From Patrick there is a proven link to Daniel (1684)

 

From Daniel there is a link through property at Moreton Valence and family names to Branch ‘C’

 

From Branch ‘C’ there is a link through Chalford origins and will attestation to Branch ‘A’

 

From Branch ‘A’ there is a link through Frances Hopton’s will to the Canon Frome branch. 

 

Both ‘A’ and Canon Frome branches claim descent from the Hoptons of Hopton Castle.   (Substantiated by Bigland’s History and Armorial records.)

 

Hopton Castle was granted to the |Hopton family by Willam the Conqueror. 

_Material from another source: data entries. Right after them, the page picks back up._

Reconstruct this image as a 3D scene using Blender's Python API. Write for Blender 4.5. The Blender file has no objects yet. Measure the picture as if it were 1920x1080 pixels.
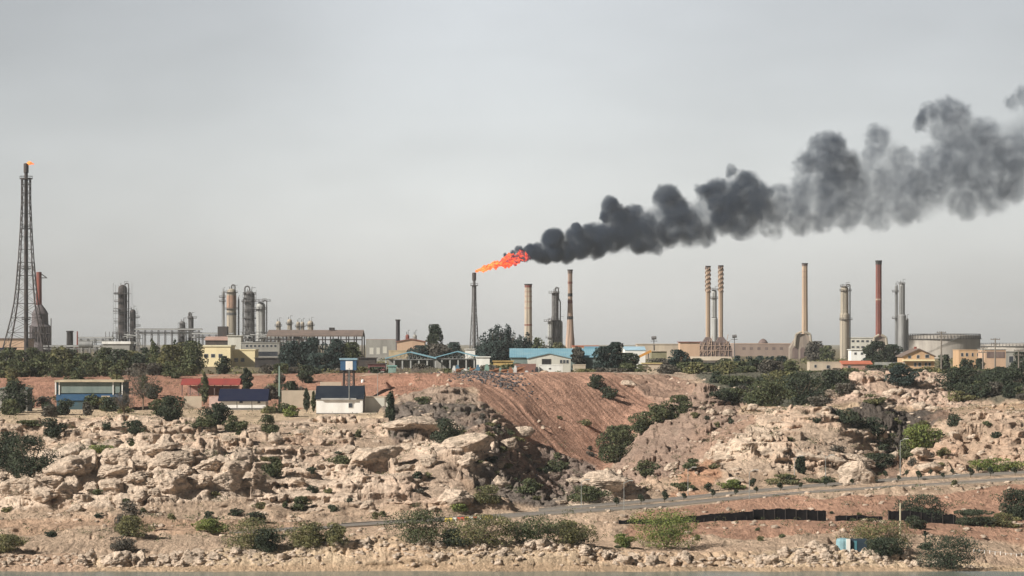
import bpy, math, random
import numpy as np
from mathutils import Vector

# ---------------------------------------------------------------- camera, sky, sun
F = 5390.0          # focal length in photo pixels (1920 wide)
PYH = 640.0         # photo row of the horizon
ZC = 32.0           # camera height over the water
S = bpy.context.scene
cam = bpy.data.cameras.new('camera'); camo = bpy.data.objects.new('camera', cam)
S.collection.objects.link(camo); S.camera = camo
camo.location = (0, 0, ZC); camo.rotation_euler = (math.pi/2, 0, 0)
cam.sensor_width = 36; cam.lens = 36*F/1920; cam.shift_y = (PYH-540)/1920
cam.clip_start = 1; cam.clip_end = 60000

SUN_EL = math.radians(35); SUN_DIR = Vector((-0.86, -0.51, 0)).normalized()
w = bpy.data.worlds.new('World'); S.world = w; w.use_nodes = True
nt = w.node_tree; bg = nt.nodes['Background']
sky = nt.nodes.new('ShaderNodeTexSky'); sky.sky_type = 'NISHITA'; sky.sun_disc = False
sky.sun_elevation = SUN_EL; sky.sun_rotation = math.atan2(SUN_DIR.x, SUN_DIR.y)
sky.air_density = 1.0; sky.dust_density = 1.0; sky.ozone_density = 1.0
hs = nt.nodes.new('ShaderNodeHueSaturation'); hs.inputs['Saturation'].default_value = 0.22
tint = nt.nodes.new('ShaderNodeMix'); tint.data_type = 'RGBA'; tint.blend_type = 'MULTIPLY'
tint.inputs[0].default_value = 1.0; tint.inputs[7].default_value = (0.985, 0.985, 1.0, 1)
# thin high overcast: soft large clouds seen against the sky
tc = nt.nodes.new('ShaderNodeTexCoord'); mp = nt.nodes.new('ShaderNodeMapping')
mp.inputs['Scale'].default_value = (6, 6, 16)
nz = nt.nodes.new('ShaderNodeTexNoise'); nz.inputs['Scale'].default_value = 1.3; nz.inputs['Detail'].default_value = 3
cr = nt.nodes.new('ShaderNodeMapRange'); cr.inputs[1].default_value = .3; cr.inputs[2].default_value = .7
cr.inputs[3].default_value = .90; cr.inputs[4].default_value = 1.08
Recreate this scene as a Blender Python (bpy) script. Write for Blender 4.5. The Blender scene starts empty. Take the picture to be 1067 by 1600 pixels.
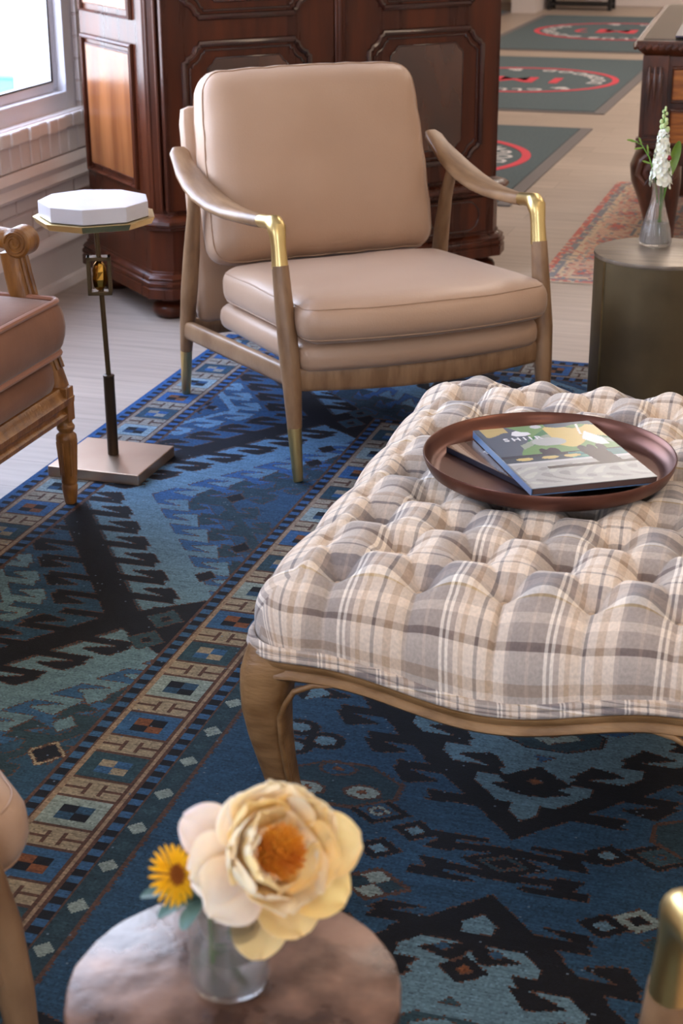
import bpy, bmesh, math, random
import numpy as np
from mathutils import Vector, Matrix, noise
random.seed(4)
PI = math.pi
S = bpy.context.scene
COL = S.collection
SKY, FILL0, FILL1, EXPO = 12.0, 14.5, 26, 0.0

# ------------------------------------------------------------------ nodes / materials
def newmat(name):
    m = bpy.data.materials.new(name); m.use_nodes = True
    nt = m.node_tree; b = nt.nodes['Principled BSDF']
    return m, nt, b

def srgb(r, g, b):
    f = lambda c: (c/12.92 if c <= .04045 else ((c+.055)/1.055)**2.4)
    return (f(r/255), f(g/255), f(b/255), 1)

def mat(name, col, rough=.5, metal=0, col2=None, nscale=8, stretch=(1, 1, 1), bump=0, bscale=60, sheen=0, spec=None,
        trans=0, coat=0, ior=None, sub=0, detail=6, contrast=(.35, .65), bstretch=None, rvar=0):
    m, nt, b = newmat(name); N = nt.nodes; L = nt.links
    b.inputs['Base Color'].default_value = col
    b.inputs['Roughness'].default_value = rough
    b.inputs['Metallic'].default_value = metal
    if sheen: b.inputs['Sheen Weight'].default_value = sheen; b.inputs['Sheen Roughness'].default_value = .4
    if spec is not None: b.inputs['Specular IOR Level'].default_value = spec
    if trans: b.inputs['Transmission Weight'].default_value = trans
    if coat: b.inputs['Coat Weight'].default_value = coat; b.inputs['Coat Roughness'].default_value = .15
    if ior: b.inputs['IOR'].default_value = ior
    if sub: b.inputs['Subsurface Weight'].default_value = sub; b.inputs['Subsurface Radius'].default_value = (.02, .012, .006); b.inputs['Subsurface Scale'].default_value = .6
    tc = N.new('ShaderNodeTexCoord')
    if col2 or rvar:
        mp = N.new('ShaderNodeMapping'); mp.inputs['Scale'].default_value = stretch
        nz = N.new('ShaderNodeTexNoise'); nz.inputs['Scale'].default_value = nscale; nz.inputs['Detail'].default_value = detail
        cr = N.new('ShaderNodeValToRGB')
        cr.color_ramp.elements[0].position = contrast[0]; cr.color_ramp.elements[1].position = contrast[1]
        cr.color_ramp.elements[0].color = col; cr.color_ramp.elements[1].color = col2 or col
        L.new(tc.outputs['Object'], mp.inputs[0]); L.new(mp.outputs[0], nz.inputs['Vector'])
        L.new(nz.outputs[0], cr.inputs[0])
        if col2: L.new(cr.outputs[0], b.inputs['Base Color'])
        if rvar:
            mr = N.new('ShaderNodeMapRange'); mr.inputs[3].default_value = max(0, rough-rvar); mr.inputs[4].default_value = rough+rvar
            mr.inputs[1].default_value = .3; mr.inputs[2].default_value = .7
            L.new(nz.outputs[0], mr.inputs[0]); L.new(mr.outputs[0], b.inputs['Roughness'])
    if bump:
        mp2 = N.new('ShaderNodeMapping'); mp2.inputs['Scale'].default_value = bstretch or stretch
        n2 = N.new('ShaderNodeTexNoise'); n2.inputs['Scale'].default_value = bscale; n2.inputs['Detail'].default_value = 4
        bp = N.new('ShaderNodeBump'); bp.inputs['Strength'].default_value = bump; bp.inputs['Distance'].default_value = .004
        L.new(tc.outputs['Object'], mp2.inputs[0]); L.new(mp2.outputs[0], n2.inputs['Vector'])
        L.new(n2.outputs[0], bp.inputs['Height']); L.new(bp.outputs[0], b.inputs['Normal'])
    return m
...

‘To me that art both Line and Deare,

The Hoppe and the Hoptune,’                         (Stow’s Chronicle)

 

Q.E.D.  (Well - almost!)

 

 

So is our claim of descent from William the Conqueror that far fetched after all? 

 

*                                  *                                  *



[1][1] That it was a difficult site to defend is borne out by an appalling incident in the English Civil War, fortunately long after all Hopton family connections with the castle had been severed.  In 1644 a small Parliamentary garrison holding the castle surrendered to a vastly superior Royalist force.  The commander of the defeated force was made to watch as his thirty three men were bound, hacked to death in cold blood and their bodies thrown in the moat.  Was it my imagination or did I sense something of an uneasy air about this place even today?  A lingering legacy of the massacre perhaps!